Watz discovered the computer at age 11 and immediately found his direction in life. At age 20 he defected from Computer Science studies to do graphics for raves, using his programming to create organic shapes in 2D and 3D. In parallel to creating his own work, Watz worked as a graphic designer for many years, probing the limits of design. He ran the studio Products of Play with Erik Johan Worsøe Eriksen before deciding to focus on his art practice.
As curator and organizer, Marius Watz initiated the Generator.x project - a conference, blog, travelling exhibition and concert tour about generative art and design. The Generator.x conference took place at Atelier Nord in Oslo, September 2005, and was attended by 100 artists and designers, half of whom came from outside Norway. The exhibition premiered at the National Museum in Oslo, and featured leading figures who have made generative strategies their mode of working. It is currently touring until 2007. A concert tour will take place in April 2006, organized by the National Touring Concerts.
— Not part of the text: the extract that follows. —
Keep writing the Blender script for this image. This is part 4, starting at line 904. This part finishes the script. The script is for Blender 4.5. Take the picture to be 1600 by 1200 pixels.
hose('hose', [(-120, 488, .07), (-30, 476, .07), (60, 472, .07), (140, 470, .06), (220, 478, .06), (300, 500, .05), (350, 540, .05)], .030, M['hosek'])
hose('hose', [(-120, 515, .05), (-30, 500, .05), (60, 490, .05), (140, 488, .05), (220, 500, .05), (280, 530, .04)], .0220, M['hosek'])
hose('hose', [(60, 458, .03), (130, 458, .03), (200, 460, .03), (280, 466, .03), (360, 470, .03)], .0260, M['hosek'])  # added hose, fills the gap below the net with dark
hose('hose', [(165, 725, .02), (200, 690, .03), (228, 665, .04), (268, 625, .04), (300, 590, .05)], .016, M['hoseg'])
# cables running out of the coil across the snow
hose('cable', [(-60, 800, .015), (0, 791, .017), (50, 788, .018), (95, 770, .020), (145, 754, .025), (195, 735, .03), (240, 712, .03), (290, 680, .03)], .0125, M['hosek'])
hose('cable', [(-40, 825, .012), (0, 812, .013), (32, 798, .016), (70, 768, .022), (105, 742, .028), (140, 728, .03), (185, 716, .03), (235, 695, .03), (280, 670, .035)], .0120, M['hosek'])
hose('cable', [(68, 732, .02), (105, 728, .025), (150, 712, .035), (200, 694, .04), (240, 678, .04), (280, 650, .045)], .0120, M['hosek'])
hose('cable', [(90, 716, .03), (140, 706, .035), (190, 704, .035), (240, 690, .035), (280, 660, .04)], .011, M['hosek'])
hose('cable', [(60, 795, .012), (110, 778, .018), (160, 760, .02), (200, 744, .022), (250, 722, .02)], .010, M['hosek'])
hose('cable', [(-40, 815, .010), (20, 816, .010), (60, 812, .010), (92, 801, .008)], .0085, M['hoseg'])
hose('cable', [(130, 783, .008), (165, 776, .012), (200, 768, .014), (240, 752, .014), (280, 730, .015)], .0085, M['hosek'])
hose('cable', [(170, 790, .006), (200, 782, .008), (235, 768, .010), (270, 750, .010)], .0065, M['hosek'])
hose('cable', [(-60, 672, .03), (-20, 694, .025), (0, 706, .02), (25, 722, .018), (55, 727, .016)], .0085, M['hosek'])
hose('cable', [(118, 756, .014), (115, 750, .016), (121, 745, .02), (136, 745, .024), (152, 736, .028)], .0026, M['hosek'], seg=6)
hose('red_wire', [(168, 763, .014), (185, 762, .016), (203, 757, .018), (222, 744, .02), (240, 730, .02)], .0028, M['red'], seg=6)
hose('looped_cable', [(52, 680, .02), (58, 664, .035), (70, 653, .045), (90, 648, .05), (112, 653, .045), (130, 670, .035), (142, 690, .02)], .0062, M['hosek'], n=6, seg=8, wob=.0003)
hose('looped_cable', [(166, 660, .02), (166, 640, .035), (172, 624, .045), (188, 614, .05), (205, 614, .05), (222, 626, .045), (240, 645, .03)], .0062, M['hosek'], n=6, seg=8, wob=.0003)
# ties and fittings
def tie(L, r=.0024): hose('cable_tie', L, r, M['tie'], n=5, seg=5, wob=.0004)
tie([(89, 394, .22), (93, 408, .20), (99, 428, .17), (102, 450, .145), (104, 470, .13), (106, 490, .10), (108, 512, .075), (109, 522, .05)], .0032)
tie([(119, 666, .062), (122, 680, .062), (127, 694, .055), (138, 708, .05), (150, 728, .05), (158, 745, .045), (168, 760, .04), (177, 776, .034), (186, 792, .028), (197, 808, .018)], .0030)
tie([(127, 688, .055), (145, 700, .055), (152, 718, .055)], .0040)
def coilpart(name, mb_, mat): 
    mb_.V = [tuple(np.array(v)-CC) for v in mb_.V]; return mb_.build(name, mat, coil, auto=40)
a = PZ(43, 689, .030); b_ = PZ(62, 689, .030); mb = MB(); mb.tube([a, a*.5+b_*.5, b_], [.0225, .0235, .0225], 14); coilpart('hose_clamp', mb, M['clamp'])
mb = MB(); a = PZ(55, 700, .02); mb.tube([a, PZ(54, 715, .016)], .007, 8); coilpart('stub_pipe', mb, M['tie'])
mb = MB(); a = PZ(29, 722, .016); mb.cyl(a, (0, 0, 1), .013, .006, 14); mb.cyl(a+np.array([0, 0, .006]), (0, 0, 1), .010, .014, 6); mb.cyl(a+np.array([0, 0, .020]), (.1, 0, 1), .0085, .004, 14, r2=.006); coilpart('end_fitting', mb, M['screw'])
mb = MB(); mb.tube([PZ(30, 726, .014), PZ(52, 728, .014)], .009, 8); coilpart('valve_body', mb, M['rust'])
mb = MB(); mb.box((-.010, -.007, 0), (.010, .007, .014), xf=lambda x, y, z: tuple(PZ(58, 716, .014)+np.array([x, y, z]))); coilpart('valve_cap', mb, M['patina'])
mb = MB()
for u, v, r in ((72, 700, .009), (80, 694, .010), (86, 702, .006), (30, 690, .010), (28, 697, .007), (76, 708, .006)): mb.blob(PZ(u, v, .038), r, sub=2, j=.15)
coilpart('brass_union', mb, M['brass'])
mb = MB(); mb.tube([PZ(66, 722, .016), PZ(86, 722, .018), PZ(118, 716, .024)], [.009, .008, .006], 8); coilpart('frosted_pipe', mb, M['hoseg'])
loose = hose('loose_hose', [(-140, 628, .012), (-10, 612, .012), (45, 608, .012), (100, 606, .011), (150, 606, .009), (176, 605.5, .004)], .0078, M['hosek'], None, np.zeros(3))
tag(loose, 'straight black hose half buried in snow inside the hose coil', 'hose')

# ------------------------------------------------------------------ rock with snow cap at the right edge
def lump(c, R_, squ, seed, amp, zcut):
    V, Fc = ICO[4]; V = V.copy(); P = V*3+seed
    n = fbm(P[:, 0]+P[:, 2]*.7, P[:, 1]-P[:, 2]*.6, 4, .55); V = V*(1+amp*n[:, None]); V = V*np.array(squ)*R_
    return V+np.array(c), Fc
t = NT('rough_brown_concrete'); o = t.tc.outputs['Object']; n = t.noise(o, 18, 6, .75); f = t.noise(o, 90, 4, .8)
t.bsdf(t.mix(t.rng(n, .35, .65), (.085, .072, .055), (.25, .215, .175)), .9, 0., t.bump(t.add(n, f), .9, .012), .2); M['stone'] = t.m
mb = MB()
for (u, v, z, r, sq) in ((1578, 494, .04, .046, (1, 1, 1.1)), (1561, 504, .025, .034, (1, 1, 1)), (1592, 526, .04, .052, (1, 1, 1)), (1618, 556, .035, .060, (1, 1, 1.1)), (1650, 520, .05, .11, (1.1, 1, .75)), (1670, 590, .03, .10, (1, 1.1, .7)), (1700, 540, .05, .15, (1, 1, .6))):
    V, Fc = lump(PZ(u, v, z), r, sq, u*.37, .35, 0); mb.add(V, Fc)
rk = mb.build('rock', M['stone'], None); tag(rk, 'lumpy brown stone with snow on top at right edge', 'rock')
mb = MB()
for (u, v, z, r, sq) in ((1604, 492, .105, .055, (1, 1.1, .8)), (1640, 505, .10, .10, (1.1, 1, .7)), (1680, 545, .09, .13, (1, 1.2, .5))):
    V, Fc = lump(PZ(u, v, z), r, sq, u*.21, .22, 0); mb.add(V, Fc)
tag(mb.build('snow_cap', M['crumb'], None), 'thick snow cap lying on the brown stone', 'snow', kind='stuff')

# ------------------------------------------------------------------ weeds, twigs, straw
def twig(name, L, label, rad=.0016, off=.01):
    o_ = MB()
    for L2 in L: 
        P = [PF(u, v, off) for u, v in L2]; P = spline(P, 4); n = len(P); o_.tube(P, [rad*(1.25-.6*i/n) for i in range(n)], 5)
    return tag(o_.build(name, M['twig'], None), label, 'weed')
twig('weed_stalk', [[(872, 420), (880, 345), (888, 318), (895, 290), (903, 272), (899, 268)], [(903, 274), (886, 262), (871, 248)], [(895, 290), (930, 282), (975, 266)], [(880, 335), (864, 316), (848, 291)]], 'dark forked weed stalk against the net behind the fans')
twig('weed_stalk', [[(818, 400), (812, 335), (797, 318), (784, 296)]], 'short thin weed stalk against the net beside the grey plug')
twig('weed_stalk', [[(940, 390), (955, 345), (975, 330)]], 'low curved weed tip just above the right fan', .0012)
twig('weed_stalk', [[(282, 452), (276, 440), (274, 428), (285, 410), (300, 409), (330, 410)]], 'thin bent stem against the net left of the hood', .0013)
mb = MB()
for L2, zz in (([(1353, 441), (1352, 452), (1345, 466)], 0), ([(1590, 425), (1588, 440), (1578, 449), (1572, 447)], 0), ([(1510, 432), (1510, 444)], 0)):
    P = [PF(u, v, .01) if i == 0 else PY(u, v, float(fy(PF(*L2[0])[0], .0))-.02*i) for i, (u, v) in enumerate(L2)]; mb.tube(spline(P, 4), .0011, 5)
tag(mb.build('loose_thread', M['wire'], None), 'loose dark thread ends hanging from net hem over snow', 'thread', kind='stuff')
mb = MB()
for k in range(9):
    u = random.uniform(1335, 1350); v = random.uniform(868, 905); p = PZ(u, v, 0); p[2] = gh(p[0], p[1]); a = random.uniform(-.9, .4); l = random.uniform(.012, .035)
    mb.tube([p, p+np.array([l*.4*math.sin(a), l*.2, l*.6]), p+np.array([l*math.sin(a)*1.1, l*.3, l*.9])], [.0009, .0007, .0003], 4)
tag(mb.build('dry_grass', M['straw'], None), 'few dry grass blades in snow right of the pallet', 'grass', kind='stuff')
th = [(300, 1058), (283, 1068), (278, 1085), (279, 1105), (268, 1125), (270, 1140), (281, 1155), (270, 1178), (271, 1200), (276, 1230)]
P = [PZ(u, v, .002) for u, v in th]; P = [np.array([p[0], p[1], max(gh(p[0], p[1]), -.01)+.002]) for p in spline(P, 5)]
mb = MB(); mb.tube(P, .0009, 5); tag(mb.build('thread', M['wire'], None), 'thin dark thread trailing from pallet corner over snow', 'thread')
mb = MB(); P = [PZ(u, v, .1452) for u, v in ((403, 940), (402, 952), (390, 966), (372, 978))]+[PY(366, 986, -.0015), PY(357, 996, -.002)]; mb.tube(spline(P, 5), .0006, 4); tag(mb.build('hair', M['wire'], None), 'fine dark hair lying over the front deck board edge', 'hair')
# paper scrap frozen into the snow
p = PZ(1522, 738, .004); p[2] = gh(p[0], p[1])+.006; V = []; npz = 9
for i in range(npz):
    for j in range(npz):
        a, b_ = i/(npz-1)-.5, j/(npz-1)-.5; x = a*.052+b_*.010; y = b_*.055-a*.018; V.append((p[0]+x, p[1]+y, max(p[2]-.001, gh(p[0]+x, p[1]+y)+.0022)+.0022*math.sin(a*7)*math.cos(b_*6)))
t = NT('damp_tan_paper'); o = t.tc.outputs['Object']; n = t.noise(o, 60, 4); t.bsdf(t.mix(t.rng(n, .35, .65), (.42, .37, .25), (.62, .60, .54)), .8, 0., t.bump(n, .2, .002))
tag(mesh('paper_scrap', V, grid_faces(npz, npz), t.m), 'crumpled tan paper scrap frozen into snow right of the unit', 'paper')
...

In 2005 Watz received an honorary mention for his project Universal Digest Machine. He had previously received an honorary mention for Sense:less (Pendry / Mork / Stenslie / Watz) in 1996. In 2003 he premiered the public art commission Drawing Machine 1-12, a work that was shown for two years on the home page of the Norwegian Government and Ministries of State. In recent years he has created several animated works for projection on building facades such as Neon Organic, which is currently being projected on the Vattenfall headquarters in Berlin.
Watz currently lives in Berlin. His tools of choice are Java, Processing, VVVV and Flash. He continues to edit the Generator.x blog and prepare future Generator.x events, as well as teach workshops in computational design and generative art.